Великий князь Константин Павлович
(1779–1831)
Второй сын императора Павла. Участвовал в итальянском походе Суворова, под Аустерлицем командовал гвардией. В 1812 г., вследствие постоянных резких столкновений с главнокомандующим Барклаем-де-Толли, был им отослан из армии в Петербург. С 1816 г. был главнокомандующим польских войск, а фактически – наместником и вице-королем Польши. Управлением своим он всех восстановил в Польше против себя. В 1820 г. развелся с женой, немецкой принцессой, и женился на польке Жанетте Антоновне Грудзинской, получившей титул княгини Лович. Вследствие этого брака он должен был отказаться от прав на российский престол, наследником которого именовался вследствие бездетности Александра I. Его отречение почему-то хранилось в строгой тайне, после смерти Александра декабристы воспользовались получившимся неопределенным положением и подняли войска против Николая. После воцарения Николая Константин остался польским главнокомандующим. Польское восстание 1830–1831 гг. заставило его бежать из Варшавы, командование было передано Дибичу; вскоре Константин умер от холеры в Витебске.
Был он плотный, немного лысый, с белокурыми, неприятного пепельного цвета волосами, с серыми бровями, нависшими на серые глаза, одутловатый, курносый, безобразный, как отец. Был бешено вспыльчив, перед фрунтом проявлялся мелочно-придирчивым, жестоким самодуром; подобно отцу и братьям имел страсть к воинским учениям, к выправкам, выпушкам и всякой муштре. «Фельдфебель по натуре», – характеризует его Николай Тургенев. После Березины, когда разбитый Наполеон уходил из России, Константин на смотру был очень шокирован внешним видом русской армии, совершенно не соответствовавшим уставу. В обтрепанной, не по форме, одежде, отвыкшие в непрерывных боях от всех тонкостей плац-парадной маршировки, войска выглядели совсем не так, как на параде. Глядя на покрытый славой гвардейский полк, проходивший перед ним церемониальным маршем, Константин воскликнул в негодовании:
– Эти люди умеют только драться!
Сам он таким умением не отличался и, как многие фрунтовики, был большой трус.
Вне службы Константин, по рассказам, был человек добродушный и даже сентиментальный, дома, у себя, держался радушнейшим и любезнейшим хозяином, так что даже когда ему в разговоре случалось прервать чью-нибудь речь, он немедленно останавливался и извинялся.
После смерти Александра, когда все думали, что императором будет Константин, Пушкин писал Константину: «Как поэт, радуюсь восшествию на престол Константина I. В нем очень много романтизма; бурная его молодость, походы с Суворовым, вражда с немцем Барклаем напоминает Генриха V. К тому же он умен, а с умными людьми все как-то лучше; словом, я надеюсь от него много хорошего».
Когда в апреле 1828 г.

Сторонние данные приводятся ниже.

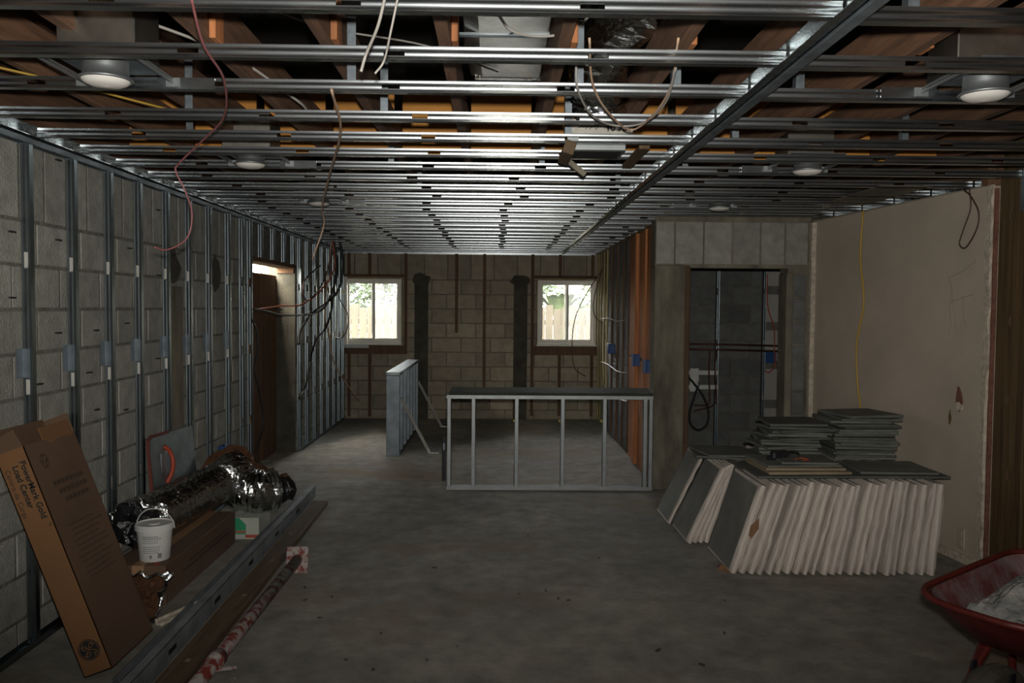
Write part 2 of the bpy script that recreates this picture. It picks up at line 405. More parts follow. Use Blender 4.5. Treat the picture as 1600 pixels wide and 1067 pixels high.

Россия объявила войну Турции, Пушкин и Вяземский просили разрешения отправиться при главной императорской квартире на театр военных действий. Великий князь Константин писал по этому поводу Бенкендорфу: «Вы говорите, что писатели Пушкин и князь Вяземский просят о дозволении следовать за главной императорской квартирой. Поверьте мне, любезный генерал, что, ввиду прежнего их поведения, как бы они ни старались выказать теперь свою преданность службе его величества, они не принадлежат к числу тех, на кого можно бы было в чем-нибудь положиться; точно так же нельзя полагаться на людей, которые придерживались одинаковых с ними принципов и число которых перестало увеличиваться лишь благодаря бдительности правительства». А через две недели писал ему же: «Неужели вы думаете, что Пушкин и князь Вяземский действительно руководствовались желанием служить его величеству, как верные подданные, когда они просили позволения следовать за главной императорской квартирой? Нет, не было ничего подобного; они уже так заявили себя и так нравственно испорчены, что не могли питать столь благородного чувства. Поверьте мне, что в своей просьбе они не имели другой цели, как найти новое поприще для распространения своих безнравственных принципов, которые доставили бы им в скором времени множество последователей среди молодых офицеров».